I import each book into its own deck set to show 1 new card per day (in the order added)- I want whatever mental connections are necessary to understand the next passage to end up in long-term rather than short-term memory. The reviews give me an opportunity to spot details that seemed unimportant on a first reading but that foreshadow something that happens later.

Beyond that, it’s driven by Anki’s normal scheduling algorithm; these are subdecks of my general-review deck, so Anki will autumatically mix the new cards and reviews with any other reviews I have due.

Most of the books I’ve imported are 300-400 cards, so it’ll take about a year to work through each of them.
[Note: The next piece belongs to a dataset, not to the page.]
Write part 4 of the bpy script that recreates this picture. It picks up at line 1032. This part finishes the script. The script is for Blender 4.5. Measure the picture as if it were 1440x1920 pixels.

I wouldn’t be surprised if I end up doubling the number of books I’m reading at once, which would bring the average to around 1/month.

[1] https://www.gwern.net/docs/psychology/writing/1953-taylor.pd...

Interesting. Do you have an automated way of breaking books down, or are you doing it manually?
This is called 'incremental reading' and techniques around this have been developed by research/development from the person who wrote supermemo (the closed source anki predecessor).
Thanks for the keywords — looks like some tooling already exists for this (https://ankiweb.net/shared/info/935264945), though it’s mostly focused on articles. Gotta do some more research on this.
It’s closely related, but I suspect that Dr. Wozniak would consider my implementation to not be “true” incremental reading: There’s no attempt to progressively distill passages down into more traditional flashcards, and a fixed rate of new material; There are almost certainly other differences as well.